## Brief
Output each line of the material exactly as it stands.
# START OF Data section
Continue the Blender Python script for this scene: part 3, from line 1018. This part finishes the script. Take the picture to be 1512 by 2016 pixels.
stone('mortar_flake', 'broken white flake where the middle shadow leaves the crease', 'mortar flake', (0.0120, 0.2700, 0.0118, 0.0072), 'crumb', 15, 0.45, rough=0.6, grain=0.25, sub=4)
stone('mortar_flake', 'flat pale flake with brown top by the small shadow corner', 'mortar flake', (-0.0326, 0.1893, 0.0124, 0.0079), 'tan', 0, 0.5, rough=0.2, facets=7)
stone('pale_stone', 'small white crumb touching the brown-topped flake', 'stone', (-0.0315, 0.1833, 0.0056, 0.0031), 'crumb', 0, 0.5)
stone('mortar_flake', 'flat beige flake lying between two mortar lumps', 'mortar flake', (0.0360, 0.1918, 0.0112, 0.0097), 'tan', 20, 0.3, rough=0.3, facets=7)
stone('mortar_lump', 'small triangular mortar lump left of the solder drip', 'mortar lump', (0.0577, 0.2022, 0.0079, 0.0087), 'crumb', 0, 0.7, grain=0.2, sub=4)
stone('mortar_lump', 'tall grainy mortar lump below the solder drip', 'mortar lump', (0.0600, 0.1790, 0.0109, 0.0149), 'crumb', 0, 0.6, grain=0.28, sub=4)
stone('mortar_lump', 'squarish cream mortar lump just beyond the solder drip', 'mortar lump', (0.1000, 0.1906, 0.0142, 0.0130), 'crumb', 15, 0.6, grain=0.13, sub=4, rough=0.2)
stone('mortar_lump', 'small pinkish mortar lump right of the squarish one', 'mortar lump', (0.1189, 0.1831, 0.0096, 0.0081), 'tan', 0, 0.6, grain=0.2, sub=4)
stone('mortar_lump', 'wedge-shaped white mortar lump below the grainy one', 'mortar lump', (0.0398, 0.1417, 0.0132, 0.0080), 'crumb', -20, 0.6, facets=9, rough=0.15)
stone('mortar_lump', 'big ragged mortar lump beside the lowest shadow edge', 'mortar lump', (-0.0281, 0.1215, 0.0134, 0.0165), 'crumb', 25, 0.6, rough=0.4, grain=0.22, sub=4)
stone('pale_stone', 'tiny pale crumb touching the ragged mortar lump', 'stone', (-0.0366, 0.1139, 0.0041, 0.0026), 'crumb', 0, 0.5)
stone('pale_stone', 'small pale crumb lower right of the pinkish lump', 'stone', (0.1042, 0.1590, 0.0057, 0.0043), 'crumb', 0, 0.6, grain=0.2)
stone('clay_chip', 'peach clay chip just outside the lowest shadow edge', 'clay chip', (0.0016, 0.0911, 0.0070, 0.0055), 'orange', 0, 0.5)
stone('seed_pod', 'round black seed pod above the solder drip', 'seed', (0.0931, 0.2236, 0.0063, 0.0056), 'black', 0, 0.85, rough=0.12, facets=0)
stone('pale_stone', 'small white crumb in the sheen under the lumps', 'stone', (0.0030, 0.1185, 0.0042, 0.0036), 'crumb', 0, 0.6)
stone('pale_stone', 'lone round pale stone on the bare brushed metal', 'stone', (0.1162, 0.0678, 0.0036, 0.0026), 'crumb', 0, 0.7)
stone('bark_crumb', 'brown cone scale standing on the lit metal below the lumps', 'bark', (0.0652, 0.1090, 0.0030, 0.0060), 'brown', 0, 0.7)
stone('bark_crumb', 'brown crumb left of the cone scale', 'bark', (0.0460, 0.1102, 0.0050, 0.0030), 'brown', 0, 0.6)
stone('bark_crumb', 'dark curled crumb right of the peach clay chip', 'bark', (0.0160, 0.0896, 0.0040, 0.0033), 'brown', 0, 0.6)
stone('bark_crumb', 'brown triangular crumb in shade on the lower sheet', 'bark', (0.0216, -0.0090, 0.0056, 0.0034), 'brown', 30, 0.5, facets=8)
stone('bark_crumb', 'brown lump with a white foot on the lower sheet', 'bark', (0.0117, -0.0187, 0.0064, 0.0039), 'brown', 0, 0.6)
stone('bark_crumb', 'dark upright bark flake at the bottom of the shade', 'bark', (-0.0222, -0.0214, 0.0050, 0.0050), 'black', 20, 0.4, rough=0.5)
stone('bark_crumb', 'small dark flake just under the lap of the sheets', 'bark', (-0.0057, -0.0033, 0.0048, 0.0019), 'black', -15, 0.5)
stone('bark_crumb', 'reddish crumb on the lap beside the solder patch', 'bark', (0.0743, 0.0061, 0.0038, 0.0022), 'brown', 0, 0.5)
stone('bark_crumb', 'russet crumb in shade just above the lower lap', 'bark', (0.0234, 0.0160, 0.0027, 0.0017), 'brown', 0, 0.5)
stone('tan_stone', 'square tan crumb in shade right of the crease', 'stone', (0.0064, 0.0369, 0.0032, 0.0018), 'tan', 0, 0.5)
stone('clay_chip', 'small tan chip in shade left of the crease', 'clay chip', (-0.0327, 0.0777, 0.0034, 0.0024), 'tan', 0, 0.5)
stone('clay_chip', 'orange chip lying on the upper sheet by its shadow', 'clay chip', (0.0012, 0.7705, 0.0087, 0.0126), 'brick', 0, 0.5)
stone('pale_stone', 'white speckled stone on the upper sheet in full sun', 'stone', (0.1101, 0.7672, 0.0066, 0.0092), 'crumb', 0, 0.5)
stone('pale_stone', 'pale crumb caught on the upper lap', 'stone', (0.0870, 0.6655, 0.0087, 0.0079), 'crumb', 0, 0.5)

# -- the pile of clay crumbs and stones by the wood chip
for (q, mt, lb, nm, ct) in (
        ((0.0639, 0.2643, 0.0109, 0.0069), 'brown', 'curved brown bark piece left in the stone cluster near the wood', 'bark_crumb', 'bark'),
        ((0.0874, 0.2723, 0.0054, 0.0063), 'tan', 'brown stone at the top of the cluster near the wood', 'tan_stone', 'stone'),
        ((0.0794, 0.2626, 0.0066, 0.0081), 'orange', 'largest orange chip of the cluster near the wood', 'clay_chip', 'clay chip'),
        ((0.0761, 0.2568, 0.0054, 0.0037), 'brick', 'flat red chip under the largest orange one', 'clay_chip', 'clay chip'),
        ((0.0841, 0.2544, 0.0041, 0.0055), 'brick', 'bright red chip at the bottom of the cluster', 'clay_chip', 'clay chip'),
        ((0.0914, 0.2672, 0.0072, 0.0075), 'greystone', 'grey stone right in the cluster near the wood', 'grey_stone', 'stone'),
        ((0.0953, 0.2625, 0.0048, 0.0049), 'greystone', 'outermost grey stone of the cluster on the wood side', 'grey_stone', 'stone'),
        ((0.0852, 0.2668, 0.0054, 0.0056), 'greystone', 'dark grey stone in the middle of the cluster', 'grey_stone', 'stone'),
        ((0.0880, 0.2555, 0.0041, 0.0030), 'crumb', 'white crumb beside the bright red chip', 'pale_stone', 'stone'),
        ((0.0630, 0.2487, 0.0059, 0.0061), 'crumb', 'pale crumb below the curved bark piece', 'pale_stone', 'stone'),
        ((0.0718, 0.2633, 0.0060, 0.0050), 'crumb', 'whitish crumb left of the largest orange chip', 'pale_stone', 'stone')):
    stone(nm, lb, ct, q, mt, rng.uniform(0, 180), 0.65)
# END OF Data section
## Result for this task
Continue the Blender Python script for this scene: part 3, from line 1018. This part finishes the script. Take the picture to be 1512 by 2016 pixels.
stone('mortar_flake', 'broken white flake where the middle shadow leaves the crease', 'mortar flake', (0.0120, 0.2700, 0.0118, 0.0072), 'crumb', 15, 0.45, rough=0.6, grain=0.25, sub=4)
stone('mortar_flake', 'flat pale flake with brown top by the small shadow corner', 'mortar flake', (-0.0326, 0.1893, 0.0124, 0.0079), 'tan', 0, 0.5, rough=0.2, facets=7)
stone('pale_stone', 'small white crumb touching the brown-topped flake', 'stone', (-0.0315, 0.1833, 0.0056, 0.0031), 'crumb', 0, 0.5)
stone('mortar_flake', 'flat beige flake lying between two mortar lumps', 'mortar flake', (0.0360, 0.1918, 0.0112, 0.0097), 'tan', 20, 0.3, rough=0.3, facets=7)
stone('mortar_lump', 'small triangular mortar lump left of the solder drip', 'mortar lump', (0.0577, 0.2022, 0.0079, 0.0087), 'crumb', 0, 0.7, grain=0.2, sub=4)
stone('mortar_lump', 'tall grainy mortar lump below the solder drip', 'mortar lump', (0.0600, 0.1790, 0.0109, 0.0149), 'crumb', 0, 0.6, grain=0.28, sub=4)
stone('mortar_lump', 'squarish cream mortar lump just beyond the solder drip', 'mortar lump', (0.1000, 0.1906, 0.0142, 0.0130), 'crumb', 15, 0.6, grain=0.13, sub=4, rough=0.2)
stone('mortar_lump', 'small pinkish mortar lump right of the squarish one', 'mortar lump', (0.1189, 0.1831, 0.0096, 0.0081), 'tan', 0, 0.6, grain=0.2, sub=4)
stone('mortar_lump', 'wedge-shaped white mortar lump below the grainy one', 'mortar lump', (0.0398, 0.1417, 0.0132, 0.0080), 'crumb', -20, 0.6, facets=9, rough=0.15)
stone('mortar_lump', 'big ragged mortar lump beside the lowest shadow edge', 'mortar lump', (-0.0281, 0.1215, 0.0134, 0.0165), 'crumb', 25, 0.6, rough=0.4, grain=0.22, sub=4)
stone('pale_stone', 'tiny pale crumb touching the ragged mortar lump', 'stone', (-0.0366, 0.1139, 0.0041, 0.0026), 'crumb', 0, 0.5)
stone('pale_stone', 'small pale crumb lower right of the pinkish lump', 'stone', (0.1042, 0.1590, 0.0057, 0.0043), 'crumb', 0, 0.6, grain=0.2)
stone('clay_chip', 'peach clay chip just outside the lowest shadow edge', 'clay chip', (0.0016, 0.0911, 0.0070, 0.0055), 'orange', 0, 0.5)
stone('seed_pod', 'round black seed pod above the solder drip', 'seed', (0.0931, 0.2236, 0.0063, 0.0056), 'black', 0, 0.85, rough=0.12, facets=0)
stone('pale_stone', 'small white crumb in the sheen under the lumps', 'stone', (0.0030, 0.1185, 0.0042, 0.0036), 'crumb', 0, 0.6)
stone('pale_stone', 'lone round pale stone on the bare brushed metal', 'stone', (0.1162, 0.0678, 0.0036, 0.0026), 'crumb', 0, 0.7)
stone('bark_crumb', 'brown cone scale standing on the lit metal below the lumps', 'bark', (0.0652, 0.1090, 0.0030, 0.0060), 'brown', 0, 0.7)
stone('bark_crumb', 'brown crumb left of the cone scale', 'bark', (0.0460, 0.1102, 0.0050, 0.0030), 'brown', 0, 0.6)
stone('bark_crumb', 'dark curled crumb right of the peach clay chip', 'bark', (0.0160, 0.0896, 0.0040, 0.0033), 'brown', 0, 0.6)
stone('bark_crumb', 'brown triangular crumb in shade on the lower sheet', 'bark', (0.0216, -0.0090, 0.0056, 0.0034), 'brown', 30, 0.5, facets=8)
stone('bark_crumb', 'brown lump with a white foot on the lower sheet', 'bark', (0.0117, -0.0187, 0.0064, 0.0039), 'brown', 0, 0.6)
stone('bark_crumb', 'dark upright bark flake at the bottom of the shade', 'bark', (-0.0222, -0.0214, 0.0050, 0.0050), 'black', 20, 0.4, rough=0.5)
stone('bark_crumb', 'small dark flake just under the lap of the sheets', 'bark', (-0.0057, -0.0033, 0.0048, 0.0019), 'black', -15, 0.5)
stone('bark_crumb', 'reddish crumb on the lap beside the solder patch', 'bark', (0.0743, 0.0061, 0.0038, 0.0022), 'brown', 0, 0.5)
stone('bark_crumb', 'russet crumb in shade just above the lower lap', 'bark', (0.0234, 0.0160, 0.0027, 0.0017), 'brown', 0, 0.5)
stone('tan_stone', 'square tan crumb in shade right of the crease', 'stone', (0.0064, 0.0369, 0.0032, 0.0018), 'tan', 0, 0.5)
stone('clay_chip', 'small tan chip in shade left of the crease', 'clay chip', (-0.0327, 0.0777, 0.0034, 0.0024), 'tan', 0, 0.5)
stone('clay_chip', 'orange chip lying on the upper sheet by its shadow', 'clay chip', (0.0012, 0.7705, 0.0087, 0.0126), 'brick', 0, 0.5)
stone('pale_stone', 'white speckled stone on the upper sheet in full sun', 'stone', (0.1101, 0.7672, 0.0066, 0.0092), 'crumb', 0, 0.5)
stone('pale_stone', 'pale crumb caught on the upper lap', 'stone', (0.0870, 0.6655, 0.0087, 0.0079), 'crumb', 0, 0.5)

# -- the pile of clay crumbs and stones by the wood chip
for (q, mt, lb, nm, ct) in (
        ((0.0639, 0.2643, 0.0109, 0.0069), 'brown', 'curved brown bark piece left in the stone cluster near the wood', 'bark_crumb', 'bark'),
        ((0.0874, 0.2723, 0.0054, 0.0063), 'tan', 'brown stone at the top of the cluster near the wood', 'tan_stone', 'stone'),
        ((0.0794, 0.2626, 0.0066, 0.0081), 'orange', 'largest orange chip of the cluster near the wood', 'clay_chip', 'clay chip'),
        ((0.0761, 0.2568, 0.0054, 0.0037), 'brick', 'flat red chip under the largest orange one', 'clay_chip', 'clay chip'),
        ((0.0841, 0.2544, 0.0041, 0.0055), 'brick', 'bright red chip at the bottom of the cluster', 'clay_chip', 'clay chip'),
        ((0.0914, 0.2672, 0.0072, 0.0075), 'greystone', 'grey stone right in the cluster near the wood', 'grey_stone', 'stone'),
        ((0.0953, 0.2625, 0.0048, 0.0049), 'greystone', 'outermost grey stone of the cluster on the wood side', 'grey_stone', 'stone'),
        ((0.0852, 0.2668, 0.0054, 0.0056), 'greystone', 'dark grey stone in the middle of the cluster', 'grey_stone', 'stone'),
        ((0.0880, 0.2555, 0.0041, 0.0030), 'crumb', 'white crumb beside the bright red chip', 'pale_stone', 'stone'),
        ((0.0630, 0.2487, 0.0059, 0.0061), 'crumb', 'pale crumb below the curved bark piece', 'pale_stone', 'stone'),
        ((0.0718, 0.2633, 0.0060, 0.0050), 'crumb', 'whitish crumb left of the largest orange chip', 'pale_stone', 'stone')):
    stone(nm, lb, ct, q, mt, rng.uniform(0, 180), 0.65)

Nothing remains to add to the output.